Print out the material that follows word for word.
* Start Records shown *
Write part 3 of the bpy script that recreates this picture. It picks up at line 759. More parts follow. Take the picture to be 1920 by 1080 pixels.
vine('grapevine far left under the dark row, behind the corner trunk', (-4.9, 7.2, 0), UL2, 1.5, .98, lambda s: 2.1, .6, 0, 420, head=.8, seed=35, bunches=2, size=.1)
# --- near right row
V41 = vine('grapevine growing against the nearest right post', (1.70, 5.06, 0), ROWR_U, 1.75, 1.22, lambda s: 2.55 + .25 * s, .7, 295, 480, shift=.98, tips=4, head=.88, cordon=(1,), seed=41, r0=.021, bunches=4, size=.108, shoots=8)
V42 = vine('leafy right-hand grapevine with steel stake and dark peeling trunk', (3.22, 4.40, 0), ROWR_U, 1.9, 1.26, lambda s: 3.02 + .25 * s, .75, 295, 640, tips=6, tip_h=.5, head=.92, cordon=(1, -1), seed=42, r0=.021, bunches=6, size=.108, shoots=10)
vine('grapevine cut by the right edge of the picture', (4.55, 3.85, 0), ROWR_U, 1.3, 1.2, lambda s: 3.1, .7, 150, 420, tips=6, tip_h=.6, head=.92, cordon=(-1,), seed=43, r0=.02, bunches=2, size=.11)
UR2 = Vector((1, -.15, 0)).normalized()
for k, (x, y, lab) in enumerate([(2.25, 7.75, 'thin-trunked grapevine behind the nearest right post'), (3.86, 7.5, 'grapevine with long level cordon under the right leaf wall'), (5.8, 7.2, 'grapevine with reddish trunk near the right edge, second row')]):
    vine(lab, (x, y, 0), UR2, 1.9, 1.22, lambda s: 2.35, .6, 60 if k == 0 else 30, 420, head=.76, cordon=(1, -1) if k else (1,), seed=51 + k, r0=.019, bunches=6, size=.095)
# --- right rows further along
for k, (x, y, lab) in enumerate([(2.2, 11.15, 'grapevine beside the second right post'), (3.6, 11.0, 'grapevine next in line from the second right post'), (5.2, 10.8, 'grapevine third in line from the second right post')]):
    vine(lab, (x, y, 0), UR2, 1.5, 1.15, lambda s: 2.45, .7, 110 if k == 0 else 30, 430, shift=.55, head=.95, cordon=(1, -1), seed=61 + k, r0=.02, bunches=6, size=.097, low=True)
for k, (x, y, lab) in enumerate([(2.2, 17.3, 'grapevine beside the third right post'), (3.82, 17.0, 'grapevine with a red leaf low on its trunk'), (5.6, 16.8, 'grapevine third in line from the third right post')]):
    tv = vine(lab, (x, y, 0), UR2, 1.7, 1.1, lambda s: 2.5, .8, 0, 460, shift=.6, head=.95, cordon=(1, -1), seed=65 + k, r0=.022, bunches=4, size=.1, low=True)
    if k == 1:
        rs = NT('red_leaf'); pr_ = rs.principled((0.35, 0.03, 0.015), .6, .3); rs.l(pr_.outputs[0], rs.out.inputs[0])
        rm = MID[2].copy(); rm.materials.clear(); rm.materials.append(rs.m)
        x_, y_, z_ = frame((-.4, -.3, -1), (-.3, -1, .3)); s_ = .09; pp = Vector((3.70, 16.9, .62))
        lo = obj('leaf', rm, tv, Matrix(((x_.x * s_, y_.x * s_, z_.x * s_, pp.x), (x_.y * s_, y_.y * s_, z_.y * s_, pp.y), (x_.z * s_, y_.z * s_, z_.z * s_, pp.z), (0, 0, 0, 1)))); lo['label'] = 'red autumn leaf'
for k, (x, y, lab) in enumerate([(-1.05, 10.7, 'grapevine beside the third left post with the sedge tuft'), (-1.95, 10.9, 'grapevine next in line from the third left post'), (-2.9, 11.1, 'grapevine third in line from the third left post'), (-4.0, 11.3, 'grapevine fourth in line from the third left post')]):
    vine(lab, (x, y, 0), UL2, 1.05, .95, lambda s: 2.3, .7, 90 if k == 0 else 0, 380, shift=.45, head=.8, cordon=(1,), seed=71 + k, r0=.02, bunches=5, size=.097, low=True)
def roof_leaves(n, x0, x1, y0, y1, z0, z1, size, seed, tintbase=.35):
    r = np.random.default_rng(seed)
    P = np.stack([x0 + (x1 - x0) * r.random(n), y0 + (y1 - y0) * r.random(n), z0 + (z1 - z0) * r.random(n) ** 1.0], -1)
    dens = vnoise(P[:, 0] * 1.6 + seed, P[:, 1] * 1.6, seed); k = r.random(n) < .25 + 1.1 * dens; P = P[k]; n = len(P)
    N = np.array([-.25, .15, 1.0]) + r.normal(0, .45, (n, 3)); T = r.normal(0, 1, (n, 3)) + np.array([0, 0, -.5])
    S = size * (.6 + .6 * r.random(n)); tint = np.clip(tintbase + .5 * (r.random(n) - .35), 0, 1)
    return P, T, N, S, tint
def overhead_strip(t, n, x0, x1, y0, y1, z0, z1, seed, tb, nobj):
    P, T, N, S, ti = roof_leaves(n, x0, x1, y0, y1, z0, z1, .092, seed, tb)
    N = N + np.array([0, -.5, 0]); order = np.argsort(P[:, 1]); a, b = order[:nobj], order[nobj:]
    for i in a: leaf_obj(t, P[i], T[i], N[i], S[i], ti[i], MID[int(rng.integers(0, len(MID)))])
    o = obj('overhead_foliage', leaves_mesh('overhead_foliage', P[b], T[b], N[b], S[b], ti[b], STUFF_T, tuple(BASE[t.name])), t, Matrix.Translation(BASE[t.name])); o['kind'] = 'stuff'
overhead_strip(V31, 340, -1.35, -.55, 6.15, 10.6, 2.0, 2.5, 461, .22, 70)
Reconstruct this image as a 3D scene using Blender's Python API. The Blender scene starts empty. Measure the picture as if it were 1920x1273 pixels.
* End Records shown *
- Written solution:
Write part 3 of the bpy script that recreates this picture. It picks up at line 759. More parts follow. Take the picture to be 1920 by 1080 pixels.
vine('grapevine far left under the dark row, behind the corner trunk', (-4.9, 7.2, 0), UL2, 1.5, .98, lambda s: 2.1, .6, 0, 420, head=.8, seed=35, bunches=2, size=.1)
# --- near right row
V41 = vine('grapevine growing against the nearest right post', (1.70, 5.06, 0), ROWR_U, 1.75, 1.22, lambda s: 2.55 + .25 * s, .7, 295, 480, shift=.98, tips=4, head=.88, cordon=(1,), seed=41, r0=.021, bunches=4, size=.108, shoots=8)
V42 = vine('leafy right-hand grapevine with steel stake and dark peeling trunk', (3.22, 4.40, 0), ROWR_U, 1.9, 1.26, lambda s: 3.02 + .25 * s, .75, 295, 640, tips=6, tip_h=.5, head=.92, cordon=(1, -1), seed=42, r0=.021, bunches=6, size=.108, shoots=10)
vine('grapevine cut by the right edge of the picture', (4.55, 3.85, 0), ROWR_U, 1.3, 1.2, lambda s: 3.1, .7, 150, 420, tips=6, tip_h=.6, head=.92, cordon=(-1,), seed=43, r0=.02, bunches=2, size=.11)
UR2 = Vector((1, -.15, 0)).normalized()
for k, (x, y, lab) in enumerate([(2.25, 7.75, 'thin-trunked grapevine behind the nearest right post'), (3.86, 7.5, 'grapevine with long level cordon under the right leaf wall'), (5.8, 7.2, 'grapevine with reddish trunk near the right edge, second row')]):
    vine(lab, (x, y, 0), UR2, 1.9, 1.22, lambda s: 2.35, .6, 60 if k == 0 else 30, 420, head=.76, cordon=(1, -1) if k else (1,), seed=51 + k, r0=.019, bunches=6, size=.095)
# --- right rows further along
for k, (x, y, lab) in enumerate([(2.2, 11.15, 'grapevine beside the second right post'), (3.6, 11.0, 'grapevine next in line from the second right post'), (5.2, 10.8, 'grapevine third in line from the second right post')]):
    vine(lab, (x, y, 0), UR2, 1.5, 1.15, lambda s: 2.45, .7, 110 if k == 0 else 30, 430, shift=.55, head=.95, cordon=(1, -1), seed=61 + k, r0=.02, bunches=6, size=.097, low=True)
for k, (x, y, lab) in enumerate([(2.2, 17.3, 'grapevine beside the third right post'), (3.82, 17.0, 'grapevine with a red leaf low on its trunk'), (5.6, 16.8, 'grapevine third in line from the third right post')]):
    tv = vine(lab, (x, y, 0), UR2, 1.7, 1.1, lambda s: 2.5, .8, 0, 460, shift=.6, head=.95, cordon=(1, -1), seed=65 + k, r0=.022, bunches=4, size=.1, low=True)
    if k == 1:
        rs = NT('red_leaf'); pr_ = rs.principled((0.35, 0.03, 0.015), .6, .3); rs.l(pr_.outputs[0], rs.out.inputs[0])
        rm = MID[2].copy(); rm.materials.clear(); rm.materials.append(rs.m)
        x_, y_, z_ = frame((-.4, -.3, -1), (-.3, -1, .3)); s_ = .09; pp = Vector((3.70, 16.9, .62))
        lo = obj('leaf', rm, tv, Matrix(((x_.x * s_, y_.x * s_, z_.x * s_, pp.x), (x_.y * s_, y_.y * s_, z_.y * s_, pp.y), (x_.z * s_, y_.z * s_, z_.z * s_, pp.z), (0, 0, 0, 1)))); lo['label'] = 'red autumn leaf'
for k, (x, y, lab) in enumerate([(-1.05, 10.7, 'grapevine beside the third left post with the sedge tuft'), (-1.95, 10.9, 'grapevine next in line from the third left post'), (-2.9, 11.1, 'grapevine third in line from the third left post'), (-4.0, 11.3, 'grapevine fourth in line from the third left post')]):
    vine(lab, (x, y, 0), UL2, 1.05, .95, lambda s: 2.3, .7, 90 if k == 0 else 0, 380, shift=.45, head=.8, cordon=(1,), seed=71 + k, r0=.02, bunches=5, size=.097, low=True)
def roof_leaves(n, x0, x1, y0, y1, z0, z1, size, seed, tintbase=.35):
    r = np.random.default_rng(seed)
    P = np.stack([x0 + (x1 - x0) * r.random(n), y0 + (y1 - y0) * r.random(n), z0 + (z1 - z0) * r.random(n) ** 1.0], -1)
    dens = vnoise(P[:, 0] * 1.6 + seed, P[:, 1] * 1.6, seed); k = r.random(n) < .25 + 1.1 * dens; P = P[k]; n = len(P)
    N = np.array([-.25, .15, 1.0]) + r.normal(0, .45, (n, 3)); T = r.normal(0, 1, (n, 3)) + np.array([0, 0, -.5])
    S = size * (.6 + .6 * r.random(n)); tint = np.clip(tintbase + .5 * (r.random(n) - .35), 0, 1)
    return P, T, N, S, tint
def overhead_strip(t, n, x0, x1, y0, y1, z0, z1, seed, tb, nobj):
    P, T, N, S, ti = roof_leaves(n, x0, x1, y0, y1, z0, z1, .092, seed, tb)
    N = N + np.array([0, -.5, 0]); order = np.argsort(P[:, 1]); a, b = order[:nobj], order[nobj:]
    for i in a: leaf_obj(t, P[i], T[i], N[i], S[i], ti[i], MID[int(rng.integers(0, len(MID)))])
    o = obj('overhead_foliage', leaves_mesh('overhead_foliage', P[b], T[b], N[b], S[b], ti[b], STUFF_T, tuple(BASE[t.name])), t, Matrix.Translation(BASE[t.name])); o['kind'] = 'stuff'
overhead_strip(V31, 340, -1.35, -.55, 6.15, 10.6, 2.0, 2.5, 461, .22, 70)
Reconstruct this image as a 3D scene using Blender's Python API. The Blender scene starts empty. Measure the picture as if it were 1920x1273 pixels.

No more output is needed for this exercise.